Owen Sound — Disgraced Chatsworth church leader Fred King, known to his parishioners simply as “The Prophet,” was sentenced today to 18 months jail followed by two years probation.
His church, which came to public attention first through a W5 television expose, has disbanded, according to defence lawyer Paul Mergler.
King, 57, pleaded guilty in May to nine assaults which took place between Dec. 12, 1988 and Aug. 10, 2008, mostly in Chatsworth Township or elsewhere in Grey County, and in one case in Peel Region, involving four church members.
The abuse included squeezing a child’s hand with crushing force for fighting with a sister, and beating a teen in church in front of its members after she’d tried to run away. King also beat a young man stripped of clothes in front of his mother, leaving him standing outside for hours at night as mosquitoes bit him.
Grey County Crown attorney Michael Martin said King, who led the church since 1986, was “all powerful within that religious denomination” and often preached for hours on end. He alone decided when behaviour needed “correction” and what form it took.
King, a tall, heavyset man, would “sadistically humiliate and repeatedly assault women . . . and children with complete impunity,” Martin said.
This breach of trust was often carried out in front of the congregation, Martin noted. Victims worked in “church-controlled jobs, either as farm labour or within the printing business.”
King had nothing to say when given the opportunity to speak in court Wednesday.
King admitted in the Superior Court of Justice in May to a litany of physical abuse, often designed to humiliate, something Justice Clayton Conlan said he found particularly disturbing as he accepted the sentence recommended by Crown and defence.
He called King’s abuse of his church members a “gross violation” of King’s position of trust. Emotional scars left, he suspects, will never heal. The “sordid” facts were the primary aggravating factor in deciding the sentence.
But to his credit, King pleaded guilty, saving the justice system time and avoiding aggravation the victims would have had to endure at trial.
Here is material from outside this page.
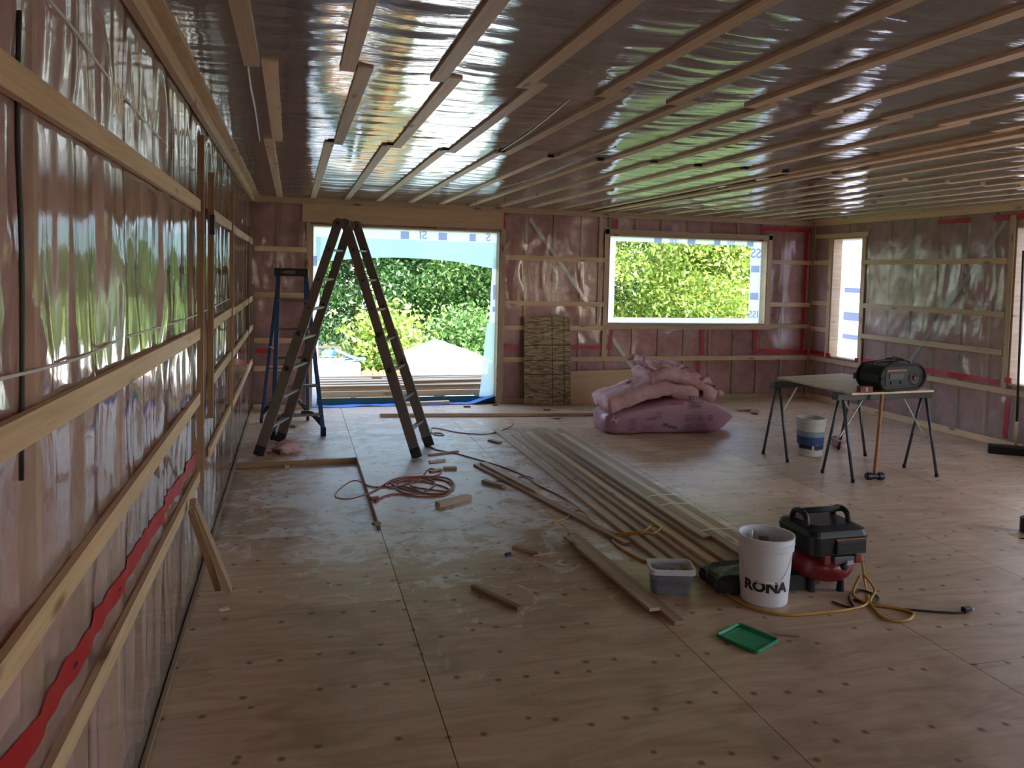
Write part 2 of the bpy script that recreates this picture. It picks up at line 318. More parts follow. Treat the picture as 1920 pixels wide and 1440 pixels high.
M = dict(
    spruce=wood('spruce', (.50,.345,.195), (.68,.50,.31)), spruce2=wood('spruce_weathered', (.40,.28,.17), (.56,.42,.27)),
    polyb=poly('vapour_barrier_back', 1.5, .13, .10, hazecol=(.70,.62,.60), bs=(9, 9, 7), bump=.3),
    spruce_lit=wood('spruce_brightened', (.60,.43,.26), (.76,.59,.40)), gravel_bounce=plain('pale_bounce_gravel', (.42,.39,.34), .95, 0, .25, 9),  # strip spruce lightened: brighter ceiling light put into its colour
    stud=wood('stud', (.52,.36,.19), (.66,.48,.28)), plywood=wood('plywood', (.55,.37,.19), (.66,.47,.26), knots=False, grain=8, vary=.1),
    tableply=wood('table_plywood', (.50,.40,.25), (.62,.52,.34), knots=False, grain=8, vary=.05),
    darkwood=wood('cut_edge_wood', (.20,.11,.05), (.32,.19,.10), knots=False), oldwood=wood('old_wood', (.26,.17,.10), (.40,.28,.17), knots=False),
    floor=ply_floor('floor_plywood'), osb=osb_mat('strand_board'),
    batt=batt_mat('pink_batt', (.54,.27,.265), (.76,.45,.43)), fluff=batt_mat('pink_fluff', (.50,.29,.30), (.74,.50,.51)),
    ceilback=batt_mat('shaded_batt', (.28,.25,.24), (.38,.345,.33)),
    sheath=plain('sheathing', (.35,.26,.16), .8), black=plain('black_plastic', (.012,.012,.013), .45), rubber=plain('rubber', (.014,.014,.015), .8),
    polyw=poly('vapour_barrier', 1.5, .09, .27, hazecol=(.90,.76,.71), bs=(7, 7, 5), bump=.16, gain=1.5), polyr=poly('vapour_barrier_side', 1.5, .13, .22, hazecol=(.92,.76,.72), bs=(9, 9, 7), bump=.45, gain=1.5), polyc=poly('vapour_barrier_ceiling', 1.55, .07, .36, hazecol=(.70,.69,.69), bs=(5, 24, 4), bump=.30, gain=1.6),
    wrap=film('house_wrap', (.86,.87,.93), .08), wrapteal=film('house_wrap_teal', (.60,.78,.73), .12), filmw=film('window_film', (.42,.44,.53), .0), print2=film('film_print', (.31,.36,.50), .0),
    print=film('wrap_print', (.42,.50,.74), .05), red=plain('red_tape', (.42,.012,.022), .4), black_mark=plain('black_print', (.01,.01,.01), .6),
    steel=plain('galvanised_steel', (.62,.66,.64), .45, .25, .2, 30), alu=plain('ladder_aluminium', (.15,.125,.105), .45, .55, .2, 20),
    alubright=plain('bright_aluminium', (.32,.31,.30), .4, .7), blue=plain('blue_fibreglass', (.02,.06,.16), .5), cable=plain('white_cable', (.75,.74,.72), .4),
    roof=plain('roofing', (.06,.06,.065), .9), siding=plain('white_siding', (.85,.86,.88), .6), white=plain('white_plastic', (.72,.72,.75), .35, spec=.5),
    ground=plain('grass_ground', (.07,.12,.03), .95, 0, .4, .6), cedar=plain('cedar', (.52,.24,.10), .8, 0, .3, 3), deck=wood('deck_lumber', (.34,.24,.15), (.46,.34,.22)),
    teal=plain('teal_membrane', (.02,.12,.12), .6), tarp=plain('blue_tarp', (.05,.20,.62), .45), bark=plain('bark', (.09,.07,.055), .9, 0, .4, 4),
    leaf1=leaf('leaves_green', (.06,.16,.03), (.22,.38,.11)), leaf2=leaf('leaves_deep_green', (.03,.10,.03), (.15,.30,.10)), leaf3=leaf('leaves_yellow_green', (.14,.25,.04), (.42,.50,.10)),
    bluepl=plain('blue_plastic', (.10,.24,.55), .4), brick=plain('orange_brick', (.65,.20,.06), .8, 0, .2, 8), bluesiding=plain('pale_blue_siding', (.35,.45,.62), .7),
)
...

He’s a first offender, Conlan said.
King’s victims in the charges he admitted to include three males between 11 and 19 years of age at the time, and Carol Christie. She and husband John Christie did not attend the sentencing because they attended a funeral instead.
Only Christie, 63, of Owen Sound, may be named under terms of a publication ban, which was lifted on her name with her agreement. The ban was imposed to protect the privacy of the other victims at the Crown’s request.
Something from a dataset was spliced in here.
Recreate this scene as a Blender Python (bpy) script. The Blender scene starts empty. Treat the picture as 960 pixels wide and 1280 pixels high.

After a particularly severe and humiliating attack in front of parishioners, which was detailed in court, Christie ran from the church in March 2008, never to return. Two of the charges King pleaded to related to assaults on her when she was roughly 35 to 55 years old.
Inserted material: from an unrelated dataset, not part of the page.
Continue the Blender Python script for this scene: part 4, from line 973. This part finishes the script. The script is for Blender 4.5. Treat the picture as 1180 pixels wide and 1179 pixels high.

Christie came forward and was featured on a W5 investigative report, and in local media in 2012, which detailed abuse allegations. The television report led the OPP to investigate, Martin said.
Christie and her husband wrote a book about her experiences in the church.
A former church member has alleged that Fred King had many wives at once who were handed down from his father, Stan King. But no polygamy charges ever resulted from the 16-month police investigation.
Among charges that were withdrawn Wednesday were six allegations of sexual misconduct including on a young girl and a woman. In two cases the charges alleged repeated sexual assaults. The Crown said he stands behind the credibility of Christie, one of those complaints.
Defence lawyer Mergler said late disclosure of information led to the plea arrangement and withdrawal of the sex related charges.
Mergler, said its been tough on his client while facing these charges and before, when a civil suit was settled with a number of complainants who all received “very significant” damage awards.
So it could be argued, he said, financial “restitution” has already been made to the extent possible. He also said there were “numerous and huge triable issues” in this case which had been set for three weeks of trial before a judge alone.
“There have been death threats,” against King, at least one of which police were told about and which led to imposition of a peace bond, Mergler said. “There was vandalism, including people urinating on the gates to the property. There has been some effective banishment and public vilification, one could say.”
King’s “health has suffered” from stress-related issues which arose with this court matter.
A term of bail required him not to live at home in Chatsworth, but instead in Oakville with his wife and brother Joe, one of his bail guarantors, who died this summer. That required Fred to take on many more duties in the family printing plant, which will miss him while he’s in jail, Mergler said.
Letters from three of King’s children, all adults now, and from his wife, who attended court Wednesday, were submitted for the judge to consider. They work for the family printing business too. “The church has been disbanded. So so all of those people are there because they want to be,” Mergler said.
King always “adamantly denied” any of the sexual charges, he noted. But his crimes, court case precedents and terms of the Criminal Code all “cry out for a jail term” in this case, he said.
“Clearly the time for impunity has past.”
Fred King’s brother, Judson King, is charged with assault with a weapon, sexual assault and three counts of assault between 1981 and 2007. He is to appear in assignment court in the Superior Court of Justice Nov. 7.